__Task statement__: Report every line below that holds the word "picture".

__Recorded data__:

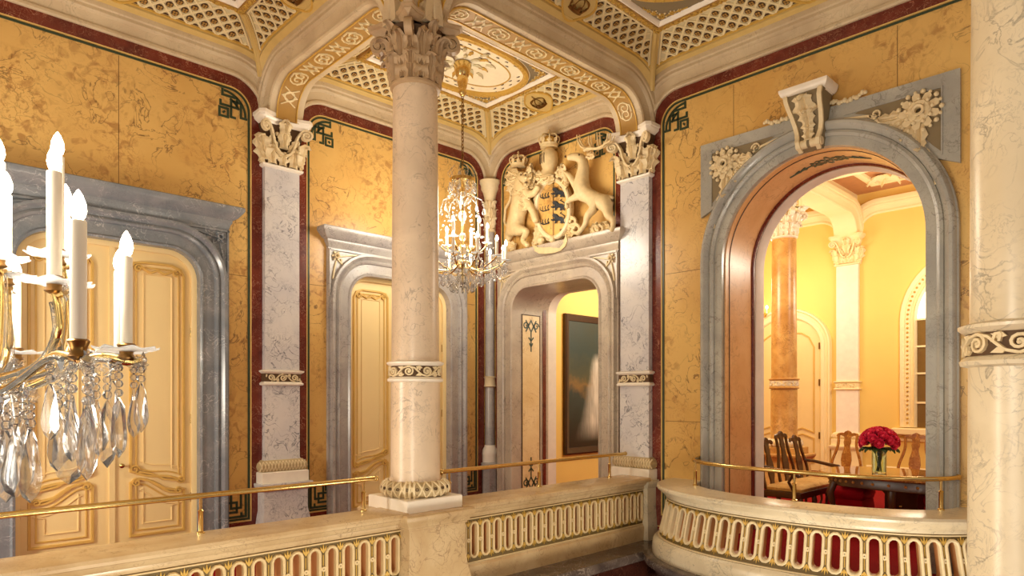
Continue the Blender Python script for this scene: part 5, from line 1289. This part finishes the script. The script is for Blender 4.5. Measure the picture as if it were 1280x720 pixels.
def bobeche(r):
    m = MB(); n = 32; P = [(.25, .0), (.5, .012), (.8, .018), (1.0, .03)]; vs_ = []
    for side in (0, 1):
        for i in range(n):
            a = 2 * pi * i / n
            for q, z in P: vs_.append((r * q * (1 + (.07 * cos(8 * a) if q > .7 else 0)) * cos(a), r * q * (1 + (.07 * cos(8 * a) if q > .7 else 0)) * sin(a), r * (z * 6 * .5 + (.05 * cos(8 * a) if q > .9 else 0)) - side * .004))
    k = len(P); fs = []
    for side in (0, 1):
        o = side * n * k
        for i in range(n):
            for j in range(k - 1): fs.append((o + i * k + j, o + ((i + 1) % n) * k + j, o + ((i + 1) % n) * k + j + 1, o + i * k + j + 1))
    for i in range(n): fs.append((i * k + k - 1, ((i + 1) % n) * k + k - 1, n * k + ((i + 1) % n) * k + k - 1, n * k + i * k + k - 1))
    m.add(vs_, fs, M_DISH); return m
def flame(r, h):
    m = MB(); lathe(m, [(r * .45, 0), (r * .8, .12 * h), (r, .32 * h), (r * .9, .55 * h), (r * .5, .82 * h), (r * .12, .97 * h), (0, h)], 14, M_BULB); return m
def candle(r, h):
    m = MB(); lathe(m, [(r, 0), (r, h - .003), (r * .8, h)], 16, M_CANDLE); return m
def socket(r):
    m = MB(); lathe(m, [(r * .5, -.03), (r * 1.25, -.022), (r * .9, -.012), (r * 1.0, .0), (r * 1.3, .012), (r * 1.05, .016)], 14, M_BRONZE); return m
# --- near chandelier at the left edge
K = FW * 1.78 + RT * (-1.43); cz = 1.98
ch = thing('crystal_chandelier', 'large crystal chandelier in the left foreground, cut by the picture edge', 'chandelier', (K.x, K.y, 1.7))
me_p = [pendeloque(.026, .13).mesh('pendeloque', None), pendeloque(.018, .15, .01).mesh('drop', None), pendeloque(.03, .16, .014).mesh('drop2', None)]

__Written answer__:
Continue the Blender Python script for this scene: part 5, from line 1289. This part finishes the script. The script is for Blender 4.5. Measure the picture as if it were 1280x720 pixels.
ch = thing('crystal_chandelier', 'large crystal chandelier in the left foreground, cut by the picture edge', 'chandelier', (K.x, K.y, 1.7))